Uber dan Grabcar Harus Berbadan Hukum
“Aplikasi online itu hanya bisa bermain di penyediaan layanan dan juga marketingnya saja, gak bisa masuk ke ranah penyedia operasional angkutan umum.
Penulis: Adi Suhendi
TRIBUNNEWS.COM, JAKARTA - Aksi demonstrasi para pengemudi taksi konvensional mengarah pada tindak kekerasan dan rusuh.
Aksi sweeping dan vandalisme terjadi di beberapa titik di Ibu kota Jakarta.
Kemacetan pun menjalar kemana-mana.
Pada saat bersamaan juga bahkan terjadi aksi lempar batu antara ojek online dan supir taksi konvensional.
“Demo boleh tapi jangan juga mengabaikan keselamatan para pengguna jalan lainnya. Saya berharap aparat untuk bertindak cepat untuk bisa mengembalikan situasi,” ungkap anggota Komisi V DPR Soehartono, Selasa (22/3/2016) dalam siaran pers yang diterima wartawan.
Kondisi ini menurutnya sangat mengerikan karena bukan hanya taksi online yang menjadi sasaran tapi juga terhadap taksi yang sedang beroperasi.
Aksi pengrusakan sesama pengemudi taksi ini menurutnya tidak bisa dibiarkan.
Disamping itu, demo yang anarkis ini juga menimbulkan kemacetan dan menganggu mobilitas warga Jakarta.
“Aksi kekerasan sampai kapanpun tidak dibenarkan, akibatnya kan juga yang dirugikan dari demo ini adalah masyarakat yang mau kerja," ujarnya.
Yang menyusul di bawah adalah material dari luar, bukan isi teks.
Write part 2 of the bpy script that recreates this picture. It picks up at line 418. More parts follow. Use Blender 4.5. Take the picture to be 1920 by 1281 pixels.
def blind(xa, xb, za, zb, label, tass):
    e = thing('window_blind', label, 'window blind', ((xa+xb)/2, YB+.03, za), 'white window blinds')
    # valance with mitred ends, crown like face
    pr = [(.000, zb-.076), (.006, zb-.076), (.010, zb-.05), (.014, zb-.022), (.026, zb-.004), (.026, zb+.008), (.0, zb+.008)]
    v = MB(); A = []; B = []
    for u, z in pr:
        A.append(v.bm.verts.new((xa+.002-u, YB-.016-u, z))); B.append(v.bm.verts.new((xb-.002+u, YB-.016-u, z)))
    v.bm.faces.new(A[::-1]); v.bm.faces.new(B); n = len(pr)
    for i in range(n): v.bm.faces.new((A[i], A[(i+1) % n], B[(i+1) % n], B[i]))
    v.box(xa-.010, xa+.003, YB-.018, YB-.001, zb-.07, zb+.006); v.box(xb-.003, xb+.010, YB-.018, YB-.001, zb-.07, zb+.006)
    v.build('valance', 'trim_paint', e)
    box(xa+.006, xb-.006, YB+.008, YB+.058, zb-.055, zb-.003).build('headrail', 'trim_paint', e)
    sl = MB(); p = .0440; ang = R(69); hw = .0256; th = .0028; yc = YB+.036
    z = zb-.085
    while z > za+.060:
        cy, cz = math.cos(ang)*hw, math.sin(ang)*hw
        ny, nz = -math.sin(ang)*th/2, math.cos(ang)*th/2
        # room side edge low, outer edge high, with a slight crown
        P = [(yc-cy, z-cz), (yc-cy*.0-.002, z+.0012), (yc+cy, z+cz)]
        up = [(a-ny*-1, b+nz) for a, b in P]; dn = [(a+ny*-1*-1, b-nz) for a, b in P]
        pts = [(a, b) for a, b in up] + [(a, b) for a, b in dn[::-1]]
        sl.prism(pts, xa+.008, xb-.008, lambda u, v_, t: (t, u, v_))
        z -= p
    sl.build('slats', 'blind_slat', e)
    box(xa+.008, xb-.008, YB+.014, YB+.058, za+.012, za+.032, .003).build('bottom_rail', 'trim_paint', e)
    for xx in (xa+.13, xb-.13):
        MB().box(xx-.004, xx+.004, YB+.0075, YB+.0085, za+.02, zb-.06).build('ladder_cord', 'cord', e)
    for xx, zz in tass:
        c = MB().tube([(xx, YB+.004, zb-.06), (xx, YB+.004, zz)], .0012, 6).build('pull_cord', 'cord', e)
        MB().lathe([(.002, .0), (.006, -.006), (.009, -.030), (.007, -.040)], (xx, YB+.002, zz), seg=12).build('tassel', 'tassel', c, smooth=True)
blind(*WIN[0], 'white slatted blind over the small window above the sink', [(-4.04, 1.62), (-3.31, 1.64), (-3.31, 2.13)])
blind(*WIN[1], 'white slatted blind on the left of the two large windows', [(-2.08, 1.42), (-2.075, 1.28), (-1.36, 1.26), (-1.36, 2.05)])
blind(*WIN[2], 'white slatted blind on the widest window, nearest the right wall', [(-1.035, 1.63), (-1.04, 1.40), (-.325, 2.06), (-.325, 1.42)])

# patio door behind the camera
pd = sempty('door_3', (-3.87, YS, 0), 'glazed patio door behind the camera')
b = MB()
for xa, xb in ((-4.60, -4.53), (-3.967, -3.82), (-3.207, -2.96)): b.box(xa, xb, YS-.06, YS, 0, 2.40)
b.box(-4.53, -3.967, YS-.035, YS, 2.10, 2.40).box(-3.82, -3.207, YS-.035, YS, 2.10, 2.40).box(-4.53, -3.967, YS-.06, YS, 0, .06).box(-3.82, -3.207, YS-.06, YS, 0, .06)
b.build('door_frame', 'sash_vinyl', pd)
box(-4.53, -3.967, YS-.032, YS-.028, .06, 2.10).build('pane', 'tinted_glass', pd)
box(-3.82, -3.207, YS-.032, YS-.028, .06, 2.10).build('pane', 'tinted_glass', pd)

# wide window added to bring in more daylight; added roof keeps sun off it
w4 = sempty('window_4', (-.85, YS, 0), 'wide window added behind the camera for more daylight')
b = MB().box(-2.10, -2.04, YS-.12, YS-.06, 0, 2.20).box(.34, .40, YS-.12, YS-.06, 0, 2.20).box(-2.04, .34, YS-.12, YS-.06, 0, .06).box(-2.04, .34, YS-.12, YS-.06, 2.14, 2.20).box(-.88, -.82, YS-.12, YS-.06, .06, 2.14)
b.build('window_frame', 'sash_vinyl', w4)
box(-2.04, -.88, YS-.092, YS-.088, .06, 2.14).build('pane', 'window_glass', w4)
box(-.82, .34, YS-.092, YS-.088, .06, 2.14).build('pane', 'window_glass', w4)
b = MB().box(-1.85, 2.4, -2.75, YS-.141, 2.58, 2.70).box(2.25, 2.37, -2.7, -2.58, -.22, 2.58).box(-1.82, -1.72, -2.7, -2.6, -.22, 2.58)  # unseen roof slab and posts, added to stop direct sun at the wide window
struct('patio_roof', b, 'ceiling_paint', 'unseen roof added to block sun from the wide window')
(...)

Menyangkut taksi online, Soehartono menilai bahwa hal tersebut kehendak zaman yang tidak bisa dibendung.
Hanya saja tugasnya para penyedia layanan harus segera diatur supaya tidak seperti sekarang yang dianggapnya kebablasan.
“Aplikasi online itu hanya bisa bermain di penyediaan layanan dan juga marketingnya saja, gak bisa masuk ke ranah penyedia operasional angkutan umum. Undang-undang mengamanatkan itu,” tuturnya.
Ia mengisyaratkan para pengemudi Uber dan Grabcar untuk membentuk badan hukum resmi.
Hal ini akan menghindari kerusuhan dan polemik yang berkepanjangan tentang taksi online.
“Sudah bikin saja badan hukum, gitu aja kok repot. Nanti payung hukumnya ikut UU No. 22 Tahun 2009,” katanya.